Peak Oil Analysis is Flawed Says CERA
Here’s something that will get the peak oil pundits up in arms. Oil industry analysts Cambridge Energy Research Associates (CERA) argue that the peak oil theory is based on “faulty analysis.”
It could, if accepted they argue, “distort critical policy and investment decisions and cloud the debate over the energy future”. They are arguing that the remaining global oil resource base is actually 3.74 trillion barrels — three times as large as the 1.2 trillion barrels estimated by the theory’s proponents.
“The global resource base of conventional and unconventional oils, including historical production of 1.08 trillion barrels and yet-to-be-produced resources, is 4.82 trillion barrels and likely to grow,” says CERA.
CERA Director of Oil Industry Activity Peter M. Jackson argues that: “The ‘peak oil’ theory causes confusion and can lead to inappropriate actions and turn attention away from the real issues,” Jackson observes. “Oil is too critical to the global economy to allow fear to replace careful analysis about the very real challenges with delivering liquid fuels to meet the needs of growing economies.
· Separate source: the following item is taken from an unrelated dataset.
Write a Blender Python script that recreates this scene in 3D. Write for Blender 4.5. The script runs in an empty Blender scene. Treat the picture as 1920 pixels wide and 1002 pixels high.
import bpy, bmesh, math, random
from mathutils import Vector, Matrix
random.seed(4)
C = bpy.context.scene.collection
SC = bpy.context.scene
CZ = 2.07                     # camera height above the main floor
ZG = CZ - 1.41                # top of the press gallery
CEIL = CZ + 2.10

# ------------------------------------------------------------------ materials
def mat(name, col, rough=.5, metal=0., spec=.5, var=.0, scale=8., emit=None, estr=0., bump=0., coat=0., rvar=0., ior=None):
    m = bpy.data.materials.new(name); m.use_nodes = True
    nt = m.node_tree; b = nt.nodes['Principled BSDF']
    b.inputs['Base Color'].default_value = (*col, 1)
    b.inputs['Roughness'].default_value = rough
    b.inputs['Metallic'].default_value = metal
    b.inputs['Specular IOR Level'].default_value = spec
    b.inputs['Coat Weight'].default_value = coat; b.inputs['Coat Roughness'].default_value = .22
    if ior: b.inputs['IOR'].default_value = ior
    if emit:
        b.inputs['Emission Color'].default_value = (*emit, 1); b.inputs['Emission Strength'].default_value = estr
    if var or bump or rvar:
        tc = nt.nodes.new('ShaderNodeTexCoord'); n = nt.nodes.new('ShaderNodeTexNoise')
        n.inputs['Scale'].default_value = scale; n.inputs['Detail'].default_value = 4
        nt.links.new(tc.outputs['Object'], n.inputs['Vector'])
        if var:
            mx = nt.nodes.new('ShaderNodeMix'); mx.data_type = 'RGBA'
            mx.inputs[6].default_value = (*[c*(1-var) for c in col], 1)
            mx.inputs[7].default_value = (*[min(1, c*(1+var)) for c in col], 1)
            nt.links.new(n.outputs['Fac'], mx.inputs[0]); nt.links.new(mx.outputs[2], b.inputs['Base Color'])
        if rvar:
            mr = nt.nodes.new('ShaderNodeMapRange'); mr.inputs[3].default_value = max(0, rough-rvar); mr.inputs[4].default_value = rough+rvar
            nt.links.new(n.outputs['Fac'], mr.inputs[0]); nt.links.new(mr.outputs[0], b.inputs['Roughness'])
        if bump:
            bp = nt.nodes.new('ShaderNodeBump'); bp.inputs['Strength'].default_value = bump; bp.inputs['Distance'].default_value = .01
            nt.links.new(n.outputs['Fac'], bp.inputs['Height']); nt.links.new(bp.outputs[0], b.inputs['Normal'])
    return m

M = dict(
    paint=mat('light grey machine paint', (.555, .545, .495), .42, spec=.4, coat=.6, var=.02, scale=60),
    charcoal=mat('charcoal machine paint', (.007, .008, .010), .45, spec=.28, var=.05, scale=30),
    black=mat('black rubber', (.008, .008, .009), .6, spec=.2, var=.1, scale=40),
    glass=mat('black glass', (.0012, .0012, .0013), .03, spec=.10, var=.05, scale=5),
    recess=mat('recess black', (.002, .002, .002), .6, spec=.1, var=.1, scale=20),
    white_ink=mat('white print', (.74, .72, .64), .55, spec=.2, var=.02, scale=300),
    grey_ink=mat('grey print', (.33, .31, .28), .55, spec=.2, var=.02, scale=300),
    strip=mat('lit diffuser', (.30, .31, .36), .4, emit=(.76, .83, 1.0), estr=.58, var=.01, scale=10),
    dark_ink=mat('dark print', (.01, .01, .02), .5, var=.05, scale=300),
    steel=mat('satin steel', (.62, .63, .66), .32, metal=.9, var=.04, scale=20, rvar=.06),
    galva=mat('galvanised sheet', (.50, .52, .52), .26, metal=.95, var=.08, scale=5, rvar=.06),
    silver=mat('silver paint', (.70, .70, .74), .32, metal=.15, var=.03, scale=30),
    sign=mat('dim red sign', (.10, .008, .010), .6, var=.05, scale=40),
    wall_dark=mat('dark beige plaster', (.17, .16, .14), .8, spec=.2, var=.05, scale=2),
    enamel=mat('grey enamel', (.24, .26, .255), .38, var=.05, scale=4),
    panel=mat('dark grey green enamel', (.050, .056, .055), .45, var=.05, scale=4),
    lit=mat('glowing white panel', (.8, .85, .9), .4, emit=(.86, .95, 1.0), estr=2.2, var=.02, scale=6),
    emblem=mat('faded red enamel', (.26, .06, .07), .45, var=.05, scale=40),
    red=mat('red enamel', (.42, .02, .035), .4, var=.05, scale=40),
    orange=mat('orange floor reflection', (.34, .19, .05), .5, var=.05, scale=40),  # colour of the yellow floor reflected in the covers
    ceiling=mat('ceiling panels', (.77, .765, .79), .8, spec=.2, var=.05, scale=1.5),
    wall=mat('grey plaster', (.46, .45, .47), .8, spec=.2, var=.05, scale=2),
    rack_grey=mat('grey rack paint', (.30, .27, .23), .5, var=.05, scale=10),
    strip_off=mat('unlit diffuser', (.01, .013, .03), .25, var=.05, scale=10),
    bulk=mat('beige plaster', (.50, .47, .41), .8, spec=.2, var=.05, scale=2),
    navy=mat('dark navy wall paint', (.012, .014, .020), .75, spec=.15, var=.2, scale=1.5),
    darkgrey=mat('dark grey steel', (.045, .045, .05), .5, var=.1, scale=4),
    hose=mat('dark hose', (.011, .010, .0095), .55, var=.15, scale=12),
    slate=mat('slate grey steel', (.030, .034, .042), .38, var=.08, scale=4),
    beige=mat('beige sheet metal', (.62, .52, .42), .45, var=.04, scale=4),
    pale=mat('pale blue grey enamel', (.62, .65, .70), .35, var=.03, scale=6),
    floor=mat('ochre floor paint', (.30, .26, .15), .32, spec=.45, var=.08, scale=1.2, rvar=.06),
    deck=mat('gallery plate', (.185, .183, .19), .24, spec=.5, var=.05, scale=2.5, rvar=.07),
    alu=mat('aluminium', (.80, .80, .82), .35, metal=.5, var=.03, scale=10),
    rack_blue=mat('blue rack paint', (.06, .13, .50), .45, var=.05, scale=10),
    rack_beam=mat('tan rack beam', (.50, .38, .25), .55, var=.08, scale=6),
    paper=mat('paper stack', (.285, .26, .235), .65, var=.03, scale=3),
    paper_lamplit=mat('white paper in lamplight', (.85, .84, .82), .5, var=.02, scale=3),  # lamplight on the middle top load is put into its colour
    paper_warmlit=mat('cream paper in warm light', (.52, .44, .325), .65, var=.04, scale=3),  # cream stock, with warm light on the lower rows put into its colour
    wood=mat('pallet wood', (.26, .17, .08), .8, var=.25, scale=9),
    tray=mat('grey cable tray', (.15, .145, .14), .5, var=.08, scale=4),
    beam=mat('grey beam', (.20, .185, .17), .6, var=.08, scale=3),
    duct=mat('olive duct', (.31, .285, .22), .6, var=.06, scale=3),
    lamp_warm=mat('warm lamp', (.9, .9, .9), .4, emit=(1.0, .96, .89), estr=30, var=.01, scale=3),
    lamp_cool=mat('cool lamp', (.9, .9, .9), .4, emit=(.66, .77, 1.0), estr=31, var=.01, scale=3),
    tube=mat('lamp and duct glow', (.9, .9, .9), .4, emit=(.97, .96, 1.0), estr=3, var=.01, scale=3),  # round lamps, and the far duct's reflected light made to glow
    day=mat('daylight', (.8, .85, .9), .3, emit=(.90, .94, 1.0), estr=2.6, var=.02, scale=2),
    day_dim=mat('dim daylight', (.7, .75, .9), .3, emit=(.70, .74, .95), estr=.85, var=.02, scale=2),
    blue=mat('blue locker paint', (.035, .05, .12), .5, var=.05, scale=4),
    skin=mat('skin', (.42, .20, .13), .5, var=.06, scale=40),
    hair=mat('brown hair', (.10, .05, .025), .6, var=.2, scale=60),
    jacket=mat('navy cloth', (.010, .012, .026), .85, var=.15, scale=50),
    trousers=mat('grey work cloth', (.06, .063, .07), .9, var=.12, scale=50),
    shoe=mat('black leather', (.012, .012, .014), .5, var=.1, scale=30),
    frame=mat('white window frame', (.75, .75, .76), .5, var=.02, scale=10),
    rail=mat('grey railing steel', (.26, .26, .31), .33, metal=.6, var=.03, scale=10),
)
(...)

This is a very important debate, and as such it deserves a rational and measured discourse.”
“This is the fifth time that the world is said to be running out of oil,” argues CERA Chairman Daniel Yergin, author of the oil-industry sop, The Prize. “Each time — whether it was the ‘gasoline famine’ at the end of WWI or the ‘permanent shortage’ of the 1970s — technology and the opening of new frontier areas has banished the specter of decline. There’s no reason to think that technology is finished this time.”